No politician or elected official has ever created one single job. Not one. All they can do is enact policies and pass and sign legislation that either inhibit or encourage job creation.

However, there isn’t Thing One Ryan can do to stop the Democrats in Washington from pursuing the wrong-headed policies which they are championing. Policies which, as Ryan points out, crippled Japan’s economy in the 1990s.

Important lessons on our current crisis can be drawn from Japan’s “lost decade” in the 1990s, where deeply flawed policy responses lead to a protracted period of stagnation. In the early 1990s, Japan experienced a sharp economic slowdown resulting from the bursting of a real estate and stock market bubble. Sound familiar?
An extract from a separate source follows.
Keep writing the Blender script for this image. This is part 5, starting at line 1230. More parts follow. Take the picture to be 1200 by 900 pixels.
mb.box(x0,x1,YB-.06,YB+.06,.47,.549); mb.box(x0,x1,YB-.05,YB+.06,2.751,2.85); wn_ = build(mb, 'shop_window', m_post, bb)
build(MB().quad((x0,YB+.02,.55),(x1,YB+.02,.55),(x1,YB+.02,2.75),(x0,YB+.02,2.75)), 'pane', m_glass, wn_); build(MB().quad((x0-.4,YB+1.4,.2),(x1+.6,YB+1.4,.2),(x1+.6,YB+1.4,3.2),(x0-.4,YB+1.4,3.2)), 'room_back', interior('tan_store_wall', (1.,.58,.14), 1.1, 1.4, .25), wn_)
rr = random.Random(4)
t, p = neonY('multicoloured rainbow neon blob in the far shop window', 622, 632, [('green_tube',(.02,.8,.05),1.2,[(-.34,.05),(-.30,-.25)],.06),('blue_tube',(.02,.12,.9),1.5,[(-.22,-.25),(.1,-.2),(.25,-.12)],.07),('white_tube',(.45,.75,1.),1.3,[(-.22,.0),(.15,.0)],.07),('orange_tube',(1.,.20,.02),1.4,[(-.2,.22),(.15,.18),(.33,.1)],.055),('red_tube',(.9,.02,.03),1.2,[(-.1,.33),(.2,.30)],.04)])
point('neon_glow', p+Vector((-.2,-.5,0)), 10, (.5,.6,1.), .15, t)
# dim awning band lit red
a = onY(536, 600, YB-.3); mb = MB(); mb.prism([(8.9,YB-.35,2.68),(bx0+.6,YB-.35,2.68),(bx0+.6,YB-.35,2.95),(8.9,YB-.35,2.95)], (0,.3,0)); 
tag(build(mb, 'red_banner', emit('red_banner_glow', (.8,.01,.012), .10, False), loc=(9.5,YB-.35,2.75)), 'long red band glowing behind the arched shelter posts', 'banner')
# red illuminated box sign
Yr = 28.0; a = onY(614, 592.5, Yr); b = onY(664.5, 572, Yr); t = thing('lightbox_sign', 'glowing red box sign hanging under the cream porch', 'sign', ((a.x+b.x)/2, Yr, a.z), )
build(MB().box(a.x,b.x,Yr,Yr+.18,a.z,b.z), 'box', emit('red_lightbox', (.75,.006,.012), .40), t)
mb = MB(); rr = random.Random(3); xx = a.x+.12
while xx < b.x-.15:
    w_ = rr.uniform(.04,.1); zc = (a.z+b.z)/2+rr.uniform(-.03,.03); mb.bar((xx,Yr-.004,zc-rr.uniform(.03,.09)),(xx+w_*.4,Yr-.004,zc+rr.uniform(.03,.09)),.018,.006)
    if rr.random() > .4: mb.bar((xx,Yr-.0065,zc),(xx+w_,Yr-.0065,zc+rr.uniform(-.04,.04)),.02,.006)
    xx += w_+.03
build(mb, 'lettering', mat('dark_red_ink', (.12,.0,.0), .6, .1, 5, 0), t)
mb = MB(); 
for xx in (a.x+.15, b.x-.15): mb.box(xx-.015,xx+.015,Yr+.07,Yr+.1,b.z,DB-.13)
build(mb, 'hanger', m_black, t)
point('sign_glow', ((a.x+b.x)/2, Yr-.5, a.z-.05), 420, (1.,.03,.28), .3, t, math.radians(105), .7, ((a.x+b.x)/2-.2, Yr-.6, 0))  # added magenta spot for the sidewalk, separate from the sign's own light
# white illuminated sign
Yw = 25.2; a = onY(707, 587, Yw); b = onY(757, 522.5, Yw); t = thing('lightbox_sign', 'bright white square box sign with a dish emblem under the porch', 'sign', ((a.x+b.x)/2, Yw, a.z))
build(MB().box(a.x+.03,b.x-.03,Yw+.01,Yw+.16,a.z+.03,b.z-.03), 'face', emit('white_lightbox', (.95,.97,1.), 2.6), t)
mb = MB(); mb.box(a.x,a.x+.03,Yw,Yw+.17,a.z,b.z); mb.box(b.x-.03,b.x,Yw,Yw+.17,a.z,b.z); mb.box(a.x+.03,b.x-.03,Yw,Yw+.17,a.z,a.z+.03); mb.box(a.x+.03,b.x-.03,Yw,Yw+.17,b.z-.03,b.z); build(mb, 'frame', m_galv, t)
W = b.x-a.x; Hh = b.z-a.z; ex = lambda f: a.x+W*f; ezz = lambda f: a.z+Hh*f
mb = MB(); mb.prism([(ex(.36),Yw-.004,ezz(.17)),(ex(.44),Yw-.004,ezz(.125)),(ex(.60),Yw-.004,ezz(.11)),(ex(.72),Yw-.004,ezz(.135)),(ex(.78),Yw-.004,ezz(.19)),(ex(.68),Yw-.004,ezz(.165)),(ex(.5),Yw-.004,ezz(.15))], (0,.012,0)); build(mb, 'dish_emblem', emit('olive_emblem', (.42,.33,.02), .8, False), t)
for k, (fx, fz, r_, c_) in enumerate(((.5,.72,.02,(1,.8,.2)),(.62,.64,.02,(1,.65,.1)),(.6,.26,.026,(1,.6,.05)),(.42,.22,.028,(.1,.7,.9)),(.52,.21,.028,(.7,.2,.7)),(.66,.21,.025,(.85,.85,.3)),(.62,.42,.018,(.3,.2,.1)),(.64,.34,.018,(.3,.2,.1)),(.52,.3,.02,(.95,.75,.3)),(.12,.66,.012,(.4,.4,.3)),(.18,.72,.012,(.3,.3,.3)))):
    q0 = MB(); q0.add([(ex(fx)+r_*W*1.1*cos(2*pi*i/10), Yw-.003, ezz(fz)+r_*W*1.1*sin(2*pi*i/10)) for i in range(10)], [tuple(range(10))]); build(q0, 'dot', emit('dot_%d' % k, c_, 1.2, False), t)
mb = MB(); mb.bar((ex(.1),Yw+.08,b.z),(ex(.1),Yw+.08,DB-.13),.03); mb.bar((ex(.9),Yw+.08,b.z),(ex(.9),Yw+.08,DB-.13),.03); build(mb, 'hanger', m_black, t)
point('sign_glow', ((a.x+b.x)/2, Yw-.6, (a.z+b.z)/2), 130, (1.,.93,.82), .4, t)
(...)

In response, Japan’s policy makers pursued an aggressive agenda of fiscal stimulus packages after 1993. Japan’s preference for public spending at the expense of private investment led to record deficits, increasing government debt to 130% of GDP. Following the array of new spending projects, Japan made the critical mistake of raising its consumption tax rate in 1997, proving fatal for Japan’s already stagnant economy. Rather than addressing the significant structural problems in Japan’s financial sector or reducing taxes to spur sustained economic growth, Japan followed a path of increased spending followed by increased taxes. Such a path proved disastrous for Japan …

Of course. But the better, smarter crowd will be in control. You know, the smug, self-righteous. smartest kids in class who believe the only reason wrong-headed policies and economic systems like socialism haven’t worked is because the right people haven’t tried them.